4 Things Every Manager Should Know About Workplace Happiness

We all want to be part of a happy workplace.

While more and more companies are recognising the benefits of a happy team, many don’t yet know the best way to go about it.

Paying employees more to keep them happy seems like an obvious answer, but according to Eric Siu, CEO of San Francisco-based digital marketing agency Single Grain, it’s not that simple…

“Businesses need to prioritize bringing fulfillment and happiness to employees. The obvious choice might seem like paying them more, but that does not directly correlate with long-term happiness. Money is a reward that aids as a fuel for a temporary period. Once it’s exhausted, employees lose interest.”

So if money isn’t the answer, what is? Here are 4 things you should know about workplace happiness…

Your employees think speaking up is pointless

Most companies these days value employee feedback. If you want a happy, productive and engaged team, you have to listen to what they want.

But is it enough to just listen to your employees? Claire Lew, CEO of Know Your Company, remembers being unhappy in her last job. Although she was a little scared of that her boss would interpret her feedback as a personal attack, that’s not what stopped her from talking through her problems…

“The biggest reason I didn’t give my boss feedback is I believed that even if I did speak up, nothing would change. I believed my boss wouldn’t do anything with my feedback. No action would be taken. And if nothing was going to change, what was the point of me saying anything?”

If you want your team to be happy, it’s important that you act on their feedback.

Of course, there will be times when you simply can’t make changes that your employees ask for. In this case, make sure you explain to your team why you can’t make these changes, so they don’t feel like you’re just ignoring their feedback.

People want to be themselves at work

Of course you want your team to be professional, but do you really want them to sacrifice their personalities when they’re at work?

Geoffrey James, author of the Sales Source column on Inc.com, points out the importance of letting people be themselves at work…

“Workers are happier when they can be who they really are, rather than pretending to be “all work.” Therefore, rather than looking to hire nose-to-the-grindstone workaholics, actively encourage employees to be themselves and try being who you really are.”

Spend time with your team so they feel comfortable at work. Encourage hobbies and praise individuality to let people know you just want them to be themselves.

Workplace attitudes come from the top

You can’t expect your team to be happy and engaged if your managers aren’t.

As Jen Agustin, director of marketing at Bizo, points out, positive attitudes start at the top and trickle down…

“At most companies, no matter the size, the “tone” ultimately gets set at the very top and trickles down to every employee. That tone can express positivity in the form of fun, honesty and transparency, or in some unfortunate cases, convey feelings of intimidation and mistrust.”

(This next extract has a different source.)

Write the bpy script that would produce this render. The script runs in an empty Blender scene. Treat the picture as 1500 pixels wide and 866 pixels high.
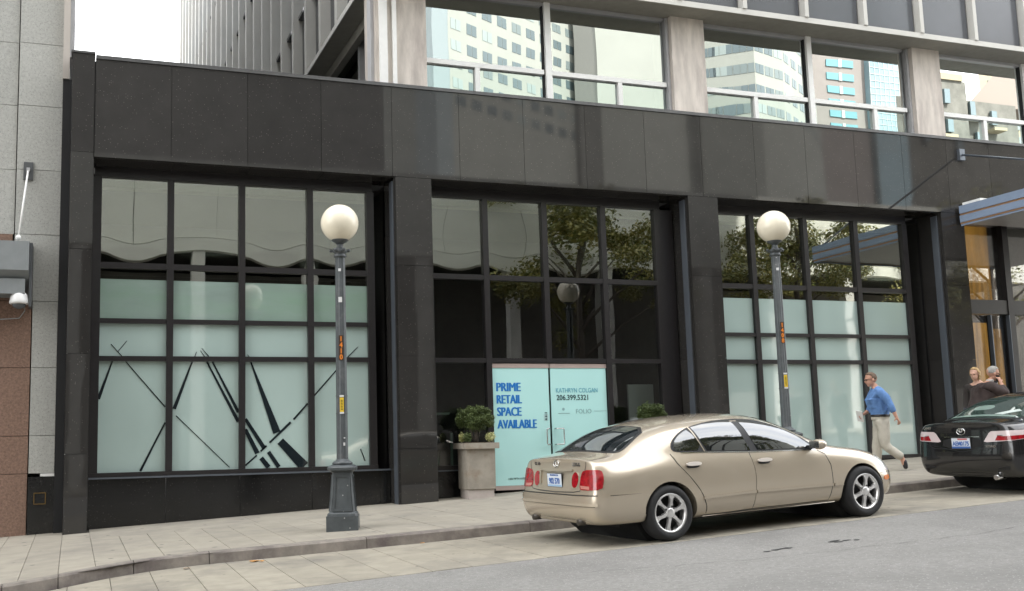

Make sure you are open, honest, passionate and optimistic around your team and watch as your positivity catches on. When hiring, make sure you hire not only for skill, but for attitude and culture fit, especially with managers.

Happiness doesn’t guarantee engagement

Don’t forget that happiness is not the same as employee engagement.

Stephanie Reyes of TribeHR, points out how engaged employees might not be happy and vice versa…

“While happiness does not ensure employee engagement; happy employees generate a cycle of positive reinforcement that helps sustain their level of engagement and satisfaction even when things get tough. On the other hand, an actively disengaged employee may be happy about a particular benefit or perk, yet still fail to contribute at the level of an engaged employee. And striving to keep employees happy by simply indulging them will not necessarily increase employee engagement.”

You need to show your employees that you value their happiness, but don’t forget to make sure you’re keeping them engaged too.